San Juan is the only romantic spot on the coast. The country here for several miles is high table-land, running boldly to the shore, and breaking off in a steep cliff, at the foot of which the waters of the Pacific are constantly dashing. For several miles the water washes the very base of the hill, or breaks upon ledges and fragments of rocks which run out into the sea...Having nothing on but shirt, trousers, and hat, the common sea rig of warm weather, I had no stripping to do, and began my descent by taking hold of the rope with both hands, and slipping down, sometimes with hands and feet round the rope, and sometimes breasting off with one hand and foot against the precipice, and holding on to the rope with the other. In this way I descended until I came to a place which shelved in, and in which the hides were lodged. Keeping hold of the rope with one hand, I scrambled in, and by aid of my feet and the other hand succeeded in dislodging all the hides, and continued on my way.

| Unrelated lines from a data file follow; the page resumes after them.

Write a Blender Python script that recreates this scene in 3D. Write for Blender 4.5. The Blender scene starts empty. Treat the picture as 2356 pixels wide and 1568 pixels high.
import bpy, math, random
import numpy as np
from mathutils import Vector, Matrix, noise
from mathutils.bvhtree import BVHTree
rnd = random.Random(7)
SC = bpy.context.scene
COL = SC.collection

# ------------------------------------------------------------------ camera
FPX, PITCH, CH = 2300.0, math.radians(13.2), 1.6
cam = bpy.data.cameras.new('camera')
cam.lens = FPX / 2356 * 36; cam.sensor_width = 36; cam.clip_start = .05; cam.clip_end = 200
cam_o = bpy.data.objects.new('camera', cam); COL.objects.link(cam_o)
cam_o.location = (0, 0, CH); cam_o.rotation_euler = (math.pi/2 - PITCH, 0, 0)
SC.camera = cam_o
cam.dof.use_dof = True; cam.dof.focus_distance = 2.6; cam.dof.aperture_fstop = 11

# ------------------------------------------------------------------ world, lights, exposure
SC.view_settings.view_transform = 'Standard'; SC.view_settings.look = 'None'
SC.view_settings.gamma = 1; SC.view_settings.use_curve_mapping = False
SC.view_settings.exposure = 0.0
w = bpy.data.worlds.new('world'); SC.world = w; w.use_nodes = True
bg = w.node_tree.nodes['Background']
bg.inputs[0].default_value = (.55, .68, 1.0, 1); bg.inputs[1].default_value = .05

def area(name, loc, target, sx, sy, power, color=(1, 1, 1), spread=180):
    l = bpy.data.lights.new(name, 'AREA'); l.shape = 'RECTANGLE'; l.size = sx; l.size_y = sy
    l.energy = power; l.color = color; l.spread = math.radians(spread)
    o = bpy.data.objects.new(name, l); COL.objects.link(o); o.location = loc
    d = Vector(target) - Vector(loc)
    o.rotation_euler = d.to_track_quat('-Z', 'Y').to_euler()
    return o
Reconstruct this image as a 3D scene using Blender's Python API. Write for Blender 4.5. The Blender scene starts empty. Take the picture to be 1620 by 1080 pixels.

The crew stood abaft the windlass and hauled the jib down, while John and I got out upon the weather side of the jib-boom, our feet on the foot-ropes, holding on by the spar, the great jib flying off to leeward and slatting so as almost to throw us off the boom. For some time we could do nothing but hold on, and the vessel, diving into two huge seas, one after the other, plunged us twice into the water up to our chins. We hardly knew whether we were on or off; when, the boom lifting us up dripping from the water, we were raised high into the air and then plunged below again. John thought the boom would go every moment, and called out to the mate to keep the vessel off, and haul down the staysail; but the fury of the wind and the breaking of the seas against the bows defied every attempt to make ourselves heard, and we were obliged to do the best we could in our situation.
Fortunately, no other seas so heavy struck her, and we succeeded in furling the jib ``after a fashion''; and, coming in over the staysail nettings, were not a little pleased to find that all was snug, and the watch gone below; for we were soaked through, and it was very cold. John admitted that it had been a post of danger, which good sailors seldom do when the thing is over.